Dialogue and Christian unity

Jesús Morán. Photo © 2018 World Council of Churches

«Progress in travel and information technology all of a sudden has caused the universe to shrink in size. Distance no longer poses such an obstacle to contact between different peoples as it did in the past.” At the same time, argued the 20th century French anthropologist, Roger Bastide, this multiplying of relationships “all too often results in a multiplying of barriers and of misunderstandings”. With this quotation, Jesús Morán, speaking to the WCC conference in Geneva, opened his contribution on “dialogue” viewed as an emerging, if not yet fully developed, characteristic of our times. «Now more than ever, humanity is ready to be itself» declared Dr Morán, “while at the same time it’s seemingly unable to respond to its own vocation».

The conference was reflecting on the friendship and fruitful collaboration between Chiara Lubich (and the Focolare Movement) and the World Council of Churches. Formed in 1948, the WCC has espoused dialogue as a principle tool in its indefatigable work towards unity among Christian churches.
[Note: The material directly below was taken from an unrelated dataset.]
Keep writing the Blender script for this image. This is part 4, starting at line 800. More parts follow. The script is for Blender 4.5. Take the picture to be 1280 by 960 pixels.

Dialogue, argues the Focolare Co-President, is so deeply rooted in human nature that it can be traced back to all cultures, east, west, north and south.

Christians find the “key” to dialogue in the person of Jesus: mutual love, losing one’s own life with a love which reaches the point of experiencing abandonment. «What are the main qualities of a culture of dialogue?» asks Dr Morán. «Firstly, dialogue is an indelible part of human nature. We actually become more ourselves as human beings through dialogue».

Secondly, «in dialogue, each person is made complete by the gift of the other. We need each other in order fully to be ourselves. In dialogue, I make a gift of my ‘otherness’, of my being different to the other person». Indeed, «every occasion of dialogue is a personal encounter. Hence, it’s not so much about words or thoughts, but rather a matter of giving our very being. Dialogue is not simply ‘conversation’, even less ‘discussion’, but rather it’s something which touches at the very heart of those involved». «Dialogue requires silence and the ability to listen», he continues. It is «an existential factor, because (in dialogue) we put at risk our very selves, our vision of things, our own ‘identity’, our cultural identity and even our ecclesial identity. Yet none of these, in fact, is lost but rather enriched by such openness».

«Authentic dialogue deals in truth. It always goes more deeply into the truth. […] Everyone who participates puts in common with the others their own participation in the truth, which is one for everybody». Such dialogue, continues Dr Morán, requires great strength of will, what Chiara Lubich referred to as “making yourself one, as deeply as possible”. «The sublime and mysterious model of this dynamic of love is, as we know, Jesus Forsaken. He truly represents the risk of ‘otherness’ which brings us to reciprocity. […] His ‘losing’ won for us – and in us – an eternal space of light and Truth: the Holy Spirit». Another point to note is that «dialogue is only possible among real and true people» in accordance with a particular law, the law of reciprocity which confers legitimacy and meaning.

Jesús Morán goes on to outline a further aspect, one that characterizes the Focolare’s contribution to progress towards Christian unity, namely “the dialogue of life”. This encourages «relationships to be based on the Gospel, on the exchange of experiences, on sharing what is most precious with brothers and sisters of another Church». He quoted Catholic theologian Cardinal Walter Kasper, President Emeritus of the Pontifical Council for Promoting Christian Unity: “Ecumenism of love and ecumenism of truth, important as they are, must be implemented by means of an ecumenism of life”. Dr Morán observes, «we must recognise that this dimension – vital to dialogue – is not devoid of theological thought. Rather, it is situated on a more primal, deeply rooted level of it. Only through this dimension, in fact, can one then gain access in a truly beneficial way to the level of theological reasoning». «Dialogue – concludes Dr Morán – is the ‘rhythm’ of trinitarian relationships, a continual exchange of roles and of gifts. […]

Nothing gets lost. Dialogue’s risk contains all of ourselves and all of the other, in the transcendent ‘space’ of the Holy Spirit which we all share. This includes the whole of humanity. Those who dialogue are making history».